Appartement Saint-Germain © Damien de Medeiros

De toutes ses influences, il en résulte une palette de couleurs qui lui est propre, assez douce et harmonieuse, afin de mettre en valeur les textures des matières et afin que les volumes architecturaux se révèlent par les jeux d’ombre et de lumière.

Pour exemple, le projet Commandant dans le 16e arrondissement de Paris s’adressait à une famille avec des enfants. Les pièces sont séparées tout en étant ouvertes. Les arches permettent de jouer entre l’intimité et l’ouverture. Elles ont été pensées à la manière d’un cloître. Elles redonnent de la verticalité à la volumétrie. Le blanc des murs permet de renforcer la luminosité et d’accentuer la présence de la matière traitée dans le mobilier : table de marbre de la salle à manger dessinée, calibrée pour l’occasion, les fibres végétales tressées sur la bibliothèque.

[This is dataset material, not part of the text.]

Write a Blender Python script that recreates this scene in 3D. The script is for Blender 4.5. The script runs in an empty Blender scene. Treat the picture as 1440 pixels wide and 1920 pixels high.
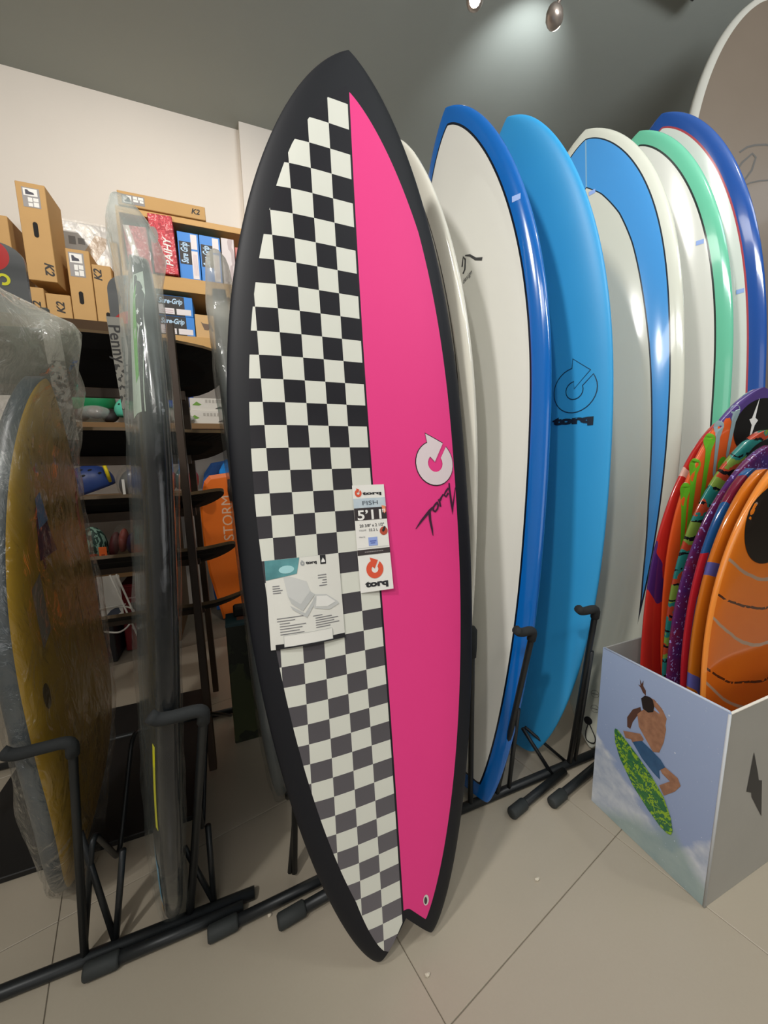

Pour la maison franco-japonaise Évidence, toujours dans le dans le 16e arrondissement de Paris, première adresse de la marque à Paris, elle crée une volumétrie expérientielle : on y entre, on y voyage, on y trouve la paix, on y suspend le temps, on s’y apaise. Chaque étape est pensée dans l’aménagement par un jeu de niveaux qui crée une coupure progressive avec le monde extérieur. Matières brutes et textures y sont propices à l’introspection par l’éveil des sens et jouent leur rôle dans ce chemin initiatique.

Dans un tout petit appartement du 7e arrondissement de Paris, la conception est faite à la manière d’un espace hôtelier avec beaucoup de fonctionnalités et la mise en valeur des lieux communs telle la cuisine et son évier en laiton poli miroir. Le banc en bois y devient un fil conducteur à l’usage démultiplié : assise de salle à manger, étagère, méridienne, etc.

Les perspectives environnementales pour l’architecture d’intérieur résident, dans les projets d’Emmanuelle Simon, en l’utilisation de matériaux naturels en circuit court et le travail avec des artisans locaux.

Elle se dit impatiente de dévoiler son showroom qui ouvre en cette année 2023 et d’ici là, elle poursuit son œuvre sur les projets en cours avec une approche encore plus marquée et globale entre intérieur et extérieur, où la nature s’invite dans l’espace intérieur.